__Task brief__. All lines from the beginning of the listing through the line with "floor of the van" are to be copied word for word; the pictures are not.

__Supplied information__.

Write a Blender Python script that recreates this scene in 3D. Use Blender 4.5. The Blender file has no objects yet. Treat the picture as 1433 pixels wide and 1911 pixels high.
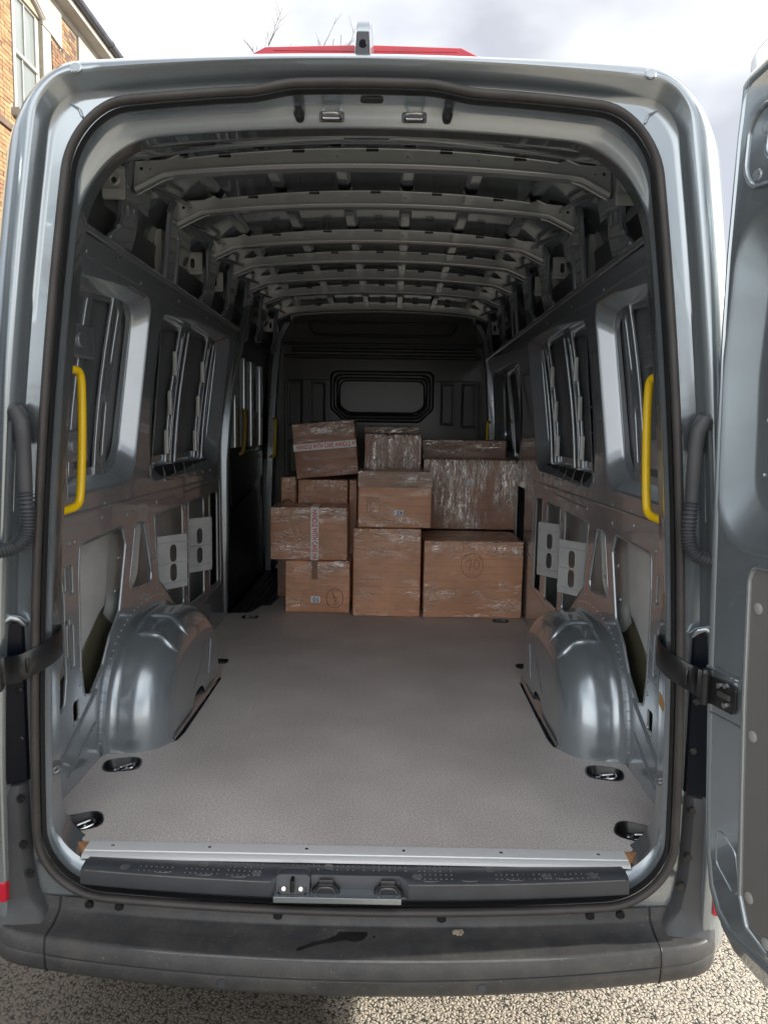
import bpy, bmesh, math, random
from mathutils import Vector, Matrix, noise
from math import sin, cos, pi, radians, sqrt
random.seed(7)
S = bpy.context.scene
COL = S.collection
GZ = -0.65                      # ground level; z = 0 is the load floor of the van

# ------------------------------------------------------------------ camera
def cam_axes(p, yw, r):
    f = Vector((-sin(yw)*cos(p), cos(yw)*cos(p), -sin(p)))
    rt = Vector((cos(yw), sin(yw), 0)); up = rt.cross(f)
    return rt*cos(r)+up*sin(r), -rt*sin(r)+up*cos(r), f
rt_, up_, f_ = cam_axes(0.10786, 0.0077, 0.01469)
cd = bpy.data.cameras.new('camera'); cam = bpy.data.objects.new('camera', cd); COL.objects.link(cam)
M3 = Matrix((rt_, up_, -f_)).transposed()
cam.matrix_world = Matrix.Translation((0.0776, -1.84, 1.14)) @ M3.to_4x4()
cd.sensor_fit = 'VERTICAL'; cd.sensor_height = 24; cd.lens = 24*1380/1911.0
cd.clip_start = 0.02; cd.clip_end = 1500
S.camera = cam

# ------------------------------------------------------------------ sky
SUN_EL, SUN_AZ = radians(22), radians(84)      # azimuth measured from +Y towards +X
world = bpy.data.worlds.new('World'); S.world = world; world.use_nodes = True
nt = world.node_tree; nt.nodes.clear()
def N(t, tree=None, **kw):
    n = (tree or nt).nodes.new(t)
    for k, v in kw.items(): setattr(n, k, v)
    return n
wo = N('ShaderNodeOutputWorld'); bg = N('ShaderNodeBackground')
sky = N('ShaderNodeTexSky', sky_type='NISHITA'); sky.sun_disc = False
sky.sun_elevation = SUN_EL; sky.sun_rotation = SUN_AZ
sky.air_density = 1.0; sky.dust_density = 2.0; sky.ozone_density = 1.5
tc = N('ShaderNodeTexCoord'); mp = N('ShaderNodeMapping'); mp.inputs['Scale'].default_value = (1, 1, 1.8); mp.inputs['Location'].default_value = (43.84, 67.52, 22.72)
no = N('ShaderNodeTexNoise'); no.inputs['Scale'].default_value = 2.2; no.inputs['Detail'].default_value = 6
no.inputs['Roughness'].default_value = .55
cr = N('ShaderNodeValToRGB'); cr.color_ramp.elements[0].position = .34; cr.color_ramp.elements[1].position = .62
cr.color_ramp.elements[0].color = (.78, .78, .78, 1); cr.color_ramp.elements[1].color = (1, 1, 1, 1)
n2 = N('ShaderNodeTexNoise'); n2.inputs['Scale'].default_value = 1.15; n2.inputs['Detail'].default_value = 6; n2.inputs['Roughness'].default_value = .45
c2 = N('ShaderNodeValToRGB'); c2.color_ramp.elements[0].color = (3.7, 3.85, 4.25, 1); c2.color_ramp.elements[1].color = (13.2, 13.2, 13.2, 1)
c2.color_ramp.elements[0].position = .38; c2.color_ramp.elements[1].position = .58
mx = N('ShaderNodeMix', data_type='RGBA')
L = nt.links.new
L(tc.outputs['Generated'], mp.inputs['Vector']); L(mp.outputs[0], no.inputs['Vector']); L(mp.outputs[0], n2.inputs['Vector'])
L(no.outputs[0], cr.inputs[0]); L(n2.outputs[0], c2.inputs[0])
L(cr.outputs[0], mx.inputs['Factor']); L(sky.outputs[0], mx.inputs['A']); L(c2.outputs[0], mx.inputs['B'])
L(mx.outputs['Result'], bg.inputs[0]); bg.inputs[1].default_value = 0.057; L(bg.outputs[0], wo.inputs[0])

sl = bpy.data.lights.new('sun', 'SUN'); sl.energy = 2.7; sl.angle = radians(1.2); sl.color = (1, .95, .86)
sun = bpy.data.objects.new('sun', sl); COL.objects.link(sun)
sd = Vector((cos(SUN_EL)*sin(SUN_AZ), cos(SUN_EL)*cos(SUN_AZ), sin(SUN_EL)))
sun.rotation_euler = sd.to_track_quat('Z', 'Y').to_euler(); sun.location = (8, 0, 12)
S.view_settings.view_transform = 'Standard'; S.view_settings.look = 'None'
S.view_settings.exposure = 1.75; S.view_settings.gamma = 1; S.view_settings.use_curve_mapping = False
S.render.engine = 'CYCLES'; S.cycles.max_bounces = 10; S.cycles.diffuse_bounces = 5; S.cycles.glossy_bounces = 6
S.cycles.sample_clamp_indirect = 6

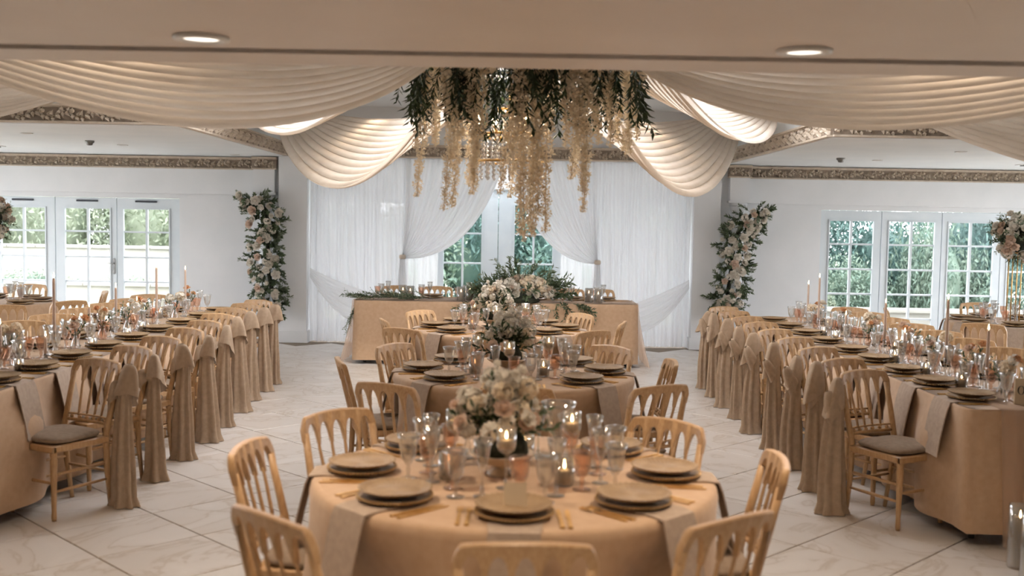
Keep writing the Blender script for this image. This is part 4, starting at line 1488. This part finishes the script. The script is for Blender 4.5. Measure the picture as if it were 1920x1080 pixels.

__Result__.
Write a Blender Python script that recreates this scene in 3D. Use Blender 4.5. The Blender file has no objects yet. Treat the picture as 1433 pixels wide and 1911 pixels high.
import bpy, bmesh, math, random
from mathutils import Vector, Matrix, noise
from math import sin, cos, pi, radians, sqrt
random.seed(7)
S = bpy.context.scene
COL = S.collection
GZ = -0.65                      # ground level; z = 0 is the load floor of the van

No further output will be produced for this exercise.